[START OF Dataset excerpt]

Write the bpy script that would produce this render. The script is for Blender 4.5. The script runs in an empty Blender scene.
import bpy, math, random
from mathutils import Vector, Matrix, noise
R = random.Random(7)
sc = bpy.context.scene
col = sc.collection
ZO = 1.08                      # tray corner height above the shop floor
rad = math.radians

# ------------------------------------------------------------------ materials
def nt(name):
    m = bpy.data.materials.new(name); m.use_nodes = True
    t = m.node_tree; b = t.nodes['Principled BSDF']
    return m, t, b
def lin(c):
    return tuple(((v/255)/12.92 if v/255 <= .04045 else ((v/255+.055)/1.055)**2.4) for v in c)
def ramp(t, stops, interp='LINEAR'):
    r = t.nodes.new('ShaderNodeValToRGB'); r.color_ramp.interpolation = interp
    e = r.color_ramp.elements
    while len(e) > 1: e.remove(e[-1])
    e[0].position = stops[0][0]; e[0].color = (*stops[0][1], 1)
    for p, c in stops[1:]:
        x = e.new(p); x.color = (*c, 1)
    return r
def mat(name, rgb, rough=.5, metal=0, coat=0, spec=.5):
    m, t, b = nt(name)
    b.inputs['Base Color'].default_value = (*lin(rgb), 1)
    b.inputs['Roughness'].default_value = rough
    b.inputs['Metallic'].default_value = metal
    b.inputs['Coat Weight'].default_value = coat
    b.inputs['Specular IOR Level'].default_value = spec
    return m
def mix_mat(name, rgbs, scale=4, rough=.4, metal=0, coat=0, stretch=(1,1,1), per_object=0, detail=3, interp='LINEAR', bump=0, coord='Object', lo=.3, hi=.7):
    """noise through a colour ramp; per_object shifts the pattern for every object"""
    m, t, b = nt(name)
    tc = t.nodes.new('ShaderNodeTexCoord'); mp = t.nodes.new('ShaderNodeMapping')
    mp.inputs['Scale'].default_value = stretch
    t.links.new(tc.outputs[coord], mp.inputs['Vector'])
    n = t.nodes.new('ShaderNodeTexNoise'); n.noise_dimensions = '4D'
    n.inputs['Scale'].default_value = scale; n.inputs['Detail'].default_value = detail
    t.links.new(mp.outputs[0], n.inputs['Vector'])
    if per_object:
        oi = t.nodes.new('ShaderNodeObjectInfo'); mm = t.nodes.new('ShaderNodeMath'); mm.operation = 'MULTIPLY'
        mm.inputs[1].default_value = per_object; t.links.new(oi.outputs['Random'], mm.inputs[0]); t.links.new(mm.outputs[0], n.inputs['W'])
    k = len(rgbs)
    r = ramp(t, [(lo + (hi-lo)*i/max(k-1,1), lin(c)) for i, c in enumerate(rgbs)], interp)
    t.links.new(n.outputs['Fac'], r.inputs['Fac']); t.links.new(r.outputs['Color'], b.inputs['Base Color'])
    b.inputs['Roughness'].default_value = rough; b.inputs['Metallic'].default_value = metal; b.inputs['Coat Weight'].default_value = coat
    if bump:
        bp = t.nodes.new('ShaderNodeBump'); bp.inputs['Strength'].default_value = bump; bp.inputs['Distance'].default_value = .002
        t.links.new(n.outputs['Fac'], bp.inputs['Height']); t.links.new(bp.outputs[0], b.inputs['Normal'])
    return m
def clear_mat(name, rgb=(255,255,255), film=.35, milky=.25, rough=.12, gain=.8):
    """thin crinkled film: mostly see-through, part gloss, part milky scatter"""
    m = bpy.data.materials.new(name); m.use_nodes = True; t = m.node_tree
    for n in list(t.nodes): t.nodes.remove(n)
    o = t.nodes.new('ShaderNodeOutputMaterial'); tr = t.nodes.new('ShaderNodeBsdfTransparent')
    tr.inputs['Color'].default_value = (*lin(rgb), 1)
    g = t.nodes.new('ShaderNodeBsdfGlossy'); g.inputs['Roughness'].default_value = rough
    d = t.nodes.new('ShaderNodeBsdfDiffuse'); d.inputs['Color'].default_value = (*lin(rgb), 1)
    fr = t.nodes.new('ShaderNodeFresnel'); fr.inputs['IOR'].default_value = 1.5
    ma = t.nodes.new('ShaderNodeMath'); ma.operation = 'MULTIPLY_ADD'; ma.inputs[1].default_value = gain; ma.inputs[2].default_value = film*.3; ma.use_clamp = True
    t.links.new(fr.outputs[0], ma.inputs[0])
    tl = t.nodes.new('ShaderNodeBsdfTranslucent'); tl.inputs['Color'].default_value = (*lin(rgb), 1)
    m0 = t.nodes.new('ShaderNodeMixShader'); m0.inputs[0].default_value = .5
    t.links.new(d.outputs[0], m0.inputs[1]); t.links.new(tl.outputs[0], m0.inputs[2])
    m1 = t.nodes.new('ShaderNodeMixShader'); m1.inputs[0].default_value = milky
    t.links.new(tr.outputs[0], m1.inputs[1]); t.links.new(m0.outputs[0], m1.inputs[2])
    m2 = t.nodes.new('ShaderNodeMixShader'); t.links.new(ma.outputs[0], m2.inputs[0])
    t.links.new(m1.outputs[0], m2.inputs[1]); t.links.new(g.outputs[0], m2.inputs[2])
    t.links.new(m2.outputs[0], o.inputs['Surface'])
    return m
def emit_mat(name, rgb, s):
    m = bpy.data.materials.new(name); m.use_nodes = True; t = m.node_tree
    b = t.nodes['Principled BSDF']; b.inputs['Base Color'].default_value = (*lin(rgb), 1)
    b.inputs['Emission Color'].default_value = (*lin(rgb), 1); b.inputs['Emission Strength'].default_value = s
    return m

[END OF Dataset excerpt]

*Task*
Scan the listing above. Collect all lines with the word "scene".

*The solution*
Write the bpy script that would produce this render. The script is for Blender 4.5. The script runs in an empty Blender scene.
sc = bpy.context.scene